Volkswagen dealers blindsided and worried by Scout announcement
You know how one side in a conflict will write a message on a bomb before dropping the incendiary on the opposite side? Well, we didn’t know this at the time, but that’s what Volkswagen did a few weeks ago. The VW Group grabbed a wasp’s nest, wrote “Scout” on it, and lobbed it into the Volkswagen brand’s U.S. dealer body. Seems the mothership neglected to tell its dealers it had a battery-electric Scout revival in the works, which is especially unusual considering prototypes are due next year, and two products are planned for production at a new factory in the U.S. in 2024. Normally about this time we’d be reading reports in Automotive News where anonymous dealers describe seeing early versions of an unnamed, amazing new product that’s going to rock the U.S. market. Instead, the only thing dealers are describing are their confusion and suspicions.

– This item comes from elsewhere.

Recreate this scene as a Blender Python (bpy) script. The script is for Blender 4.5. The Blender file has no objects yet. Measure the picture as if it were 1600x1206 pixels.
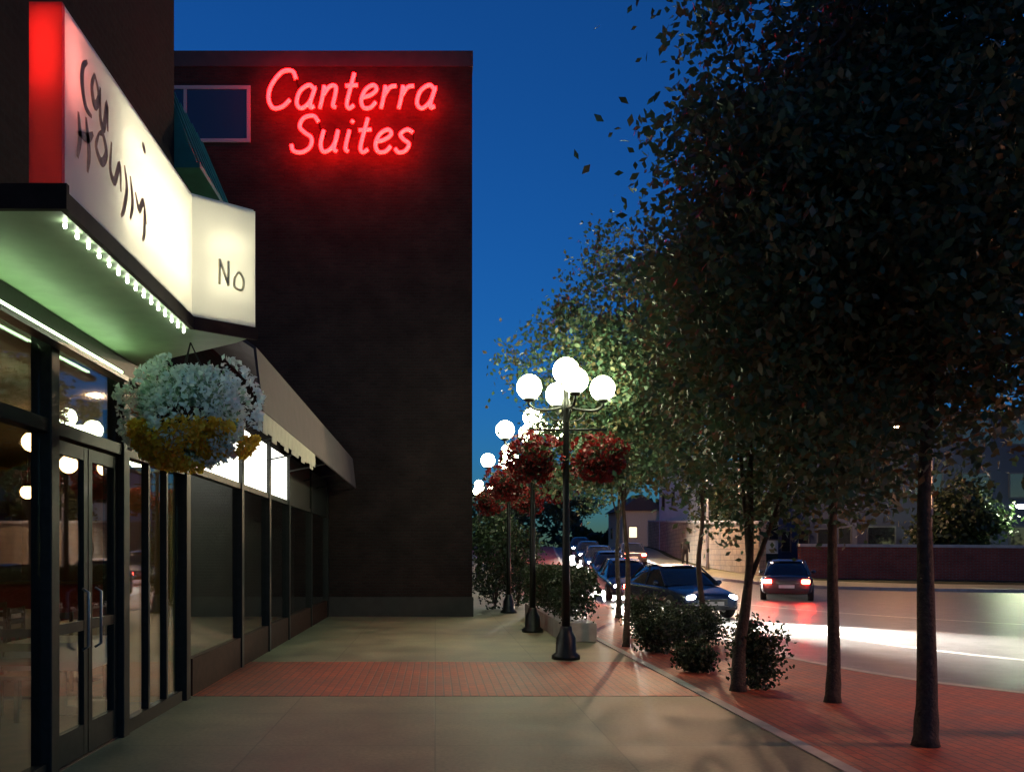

We’re still getting Autonews reports, just with a different tone. As a sign of how secretive VW is being, Scott Keogh, CEO of VW USA, told AN, “Everything that I know has been reported and you have reported it.”
The roughly 650 Volkswagen dealers in the U.S. are concerned the automaker plans to circumvent the traditional dealer model with the Scout. When announced, the carmaker said the Scout brand would be “a separate, independent company … established in the U.S,” and Keogh told AN “it won’t be operated through the Volkswagen brand. In fact, it won’t be operated through Volkswagen Group of America. It will be operated independently,” with its own management team. The national dealer body and state dealer bodies have blown up Keogh’s email inbox and likely his old fashioned mailbox with certified letters alternately asking and demanding to know what the distribution plan is. Beyond the sanctity of dealer franchise laws, their beef is that they endured the dieselgate beating, they’ve invested in the electrification overhaul needed to sell products like the ID.4 and gotten precious few ID.4s to sell, and they’ve been asking for products just like the Scout — a properly rugged pickup and SUV. So why wouldn’t they be given the chance to sell Scouts?
Everything VW execs have said in the meantime leans in the way of dealer suspicions being correct, that VW’s planning standalone Scout franchises or possibly direct sales, and current outlets might not get a look in. AN wrote that U.S. sales honcho Andrew Savvas informed dealers “they will have no claim on [Scout] products.” The president of the North Carolina Automobile Dealers Association told Keogh, “The widespread belief is that the underlying reason VW is planning to create a parallel dealer network is VW’s intention to reduce the VW dealer count.”
Even production will be walled off from the VW brand. The VW Group is is expanding and overhauling its Chattanooga, Tennessee plant to build the ID line of vehicles, but said last week it would decide on a location for the Scout production facility, which could include a battery manufacturing plant as well, by the end of this year.
Keogh advised the sale folks they’ll have their questions answered “when there is a Scout management team, that team comes in and meets the press and meets the markets and tells its story. And that’s really all there is to say.” Ooof. The only spark of hope for dealers comes from rubbing two separate statements together. Group CFO Arno Antlitz told Reuters that the brand is considering an electric pickup as part of VW brand electrification plans, as well as commercial vehicles, and Keogh said the new platform the Scout will use “could definitely provide an opportunity for non-Scout vehicles.”
But a storm’s a-comin’. And somewhere in it, there will be an Atlas-sized SUV and a Ford Ranger-sized pickup expected to start at around $40,000.